Tre rifiuti della società in una parabola felicemente ambigua e polisemica
RUMOR(S)CENA – MILANO – Non è facile individuare il tema portante dell’affascinante testo di Hanoch Levin, prolifico autore israeliano, morto a 56 anni al limitare del secolo scorso: il conflitto generazionale? l’impossibile rapporto fra sogno e realtà? il degrado fisico e comportamentale della vecchiaia? una parabola sulla solitudine? il mai soddisfatto bisogno di amore? Forse tutto questo, e qualcosa di più.
Sicuramente la produzione firmata a sei mani dai tre interpreti: Mario Sala, Antonio Gargiulo e Stefania Ugomari di Blas (ma è difficile non sentire anche la mano del regista stabile dell’Out Off, Lorenzo Loris) muove al riso e induce contemporaneamente ad amare riflessioni, come è tipico della cultura ebraica mitteleuropea, di quella yiddishkeit, di cui Levin è erede (i genitori provenivano da Łódź, in Polonia). In effetti, il piccolo mondo di miserabili che si dimena sulla scena (due barboni – padre e figlio – e un’appassita prostituta) rimanda, pur deformandola ironicamente, a un’aspirazione comune all’umanità intera: se non alla felicità, almeno a una vita più soddisfacente rispetto a quella in cui il destino l’ha confinata: una tensione qui esemplificata in modi diversi, anche sconcertanti. Per Hoibitter, il vecchio barbone, la soddisfazione, in occasione del suo sessantesimo compleanno, di un improbabile desiderio sessuale mediante il rapporto da consumarsi con Brontsatski, un’appassita prostituta del suo medesimo ambiente; in Hoimar, il barbone figlio, è invece presente una tensione mistica, una goffa ricerca religiosa; per la matura prostituta, il vagheggiamento di una sistemazione affettiva stabile.

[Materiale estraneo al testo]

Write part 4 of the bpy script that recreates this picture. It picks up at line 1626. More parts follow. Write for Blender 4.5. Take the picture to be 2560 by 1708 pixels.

In una scenografia ingombra di oggetti di risulta, da bric-à-brac, evocativa del degrado ambientale più che naturalistica, i tre interpreti creano figure che danno spessore a un testo intrigante e polisemico di notevole suggestività, donando loro una dimensione umana che supera le trappole dei luoghi comuni iconici convenzionali, e consente di rendere credibili i complessi e contraddittori rapporti che li legano. In primis, l’anziano barbone di Mario Sala, ormai impotente per l’età, ma prigioniero del sogno di un incontro erotico con la mitica, superba puttana dell’Ohio del titolo: un topos fantastico, letterario, che potrebbe illuminare un’intera vita disgraziata; non meno efficaci Antonio Gargiulo, nel ruolo del barbone figlio, e la sfigata e velleitaria prostituta disegnata da Stefania Ugomari di Blas, patetico contraltare della favolosa, indomita figura cui allude il titolo, che si immagina a cavallo di un destriero bianco nei suoi irraggiungibili poderi dell’Ohio, mentre lei è disposta a concedersi, in un vicolo, appoggiata a un bidone di immondizia.
È un vero peccato che l’opera teatrale di Levin sia ancora così poco frequentata in Italia. Si spera che l’iniziativa dell’Out Off apra le porte a un rinnovato interesse per un autore ancor tutto da scoprire.